Cynicism about politics and public life has become so rampant it is hard to know how to begin to turn the tide.

But on Wednesday, as nearly a thousand members of our Island community crowded the Agricultural Hall to honor F. Patrick Gregory, it was impossible not to sense a collective longing for the simple virtues of respect and kindness.

Pat Gregory was much more than the longtime moderator of West Tisbury, as those who stood to remember him this week made clear. But his core characteristic, a generosity of spirit, flowed through his many roles — husband, father, friend, neighbor, teacher, businessman, civic leader — and infused his public person.

He knew when to allow discussion and when to cut off debate, selectman Cynthia Mitchell told the congregation. He never had a bad word to say about anyone, said his college roommate, Joseph Arceri. He didn’t believe in vengeance, said his daughter, Shannon.

“My dad was a whistler, an optimist, a believer in the human spirit,” said his son, Timothy, “He would tell me, give a guy an out. Give a person an out. And what he meant was, help a person out.

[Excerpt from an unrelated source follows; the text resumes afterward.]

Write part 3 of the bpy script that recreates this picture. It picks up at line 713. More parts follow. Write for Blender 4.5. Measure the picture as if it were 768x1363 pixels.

Empathize.”

It’s a small, but powerful prescription, and one that might find current application in various places around the Island where good, well-meaning people disagree.

Perhaps no one would have been more surprised than Pat to discover that the loss of one person, a gentleman in every sense of the word, could resonate so deeply in a community.

How better to keep his legacy alive than to occasionally ask ourselves, what would Pat do?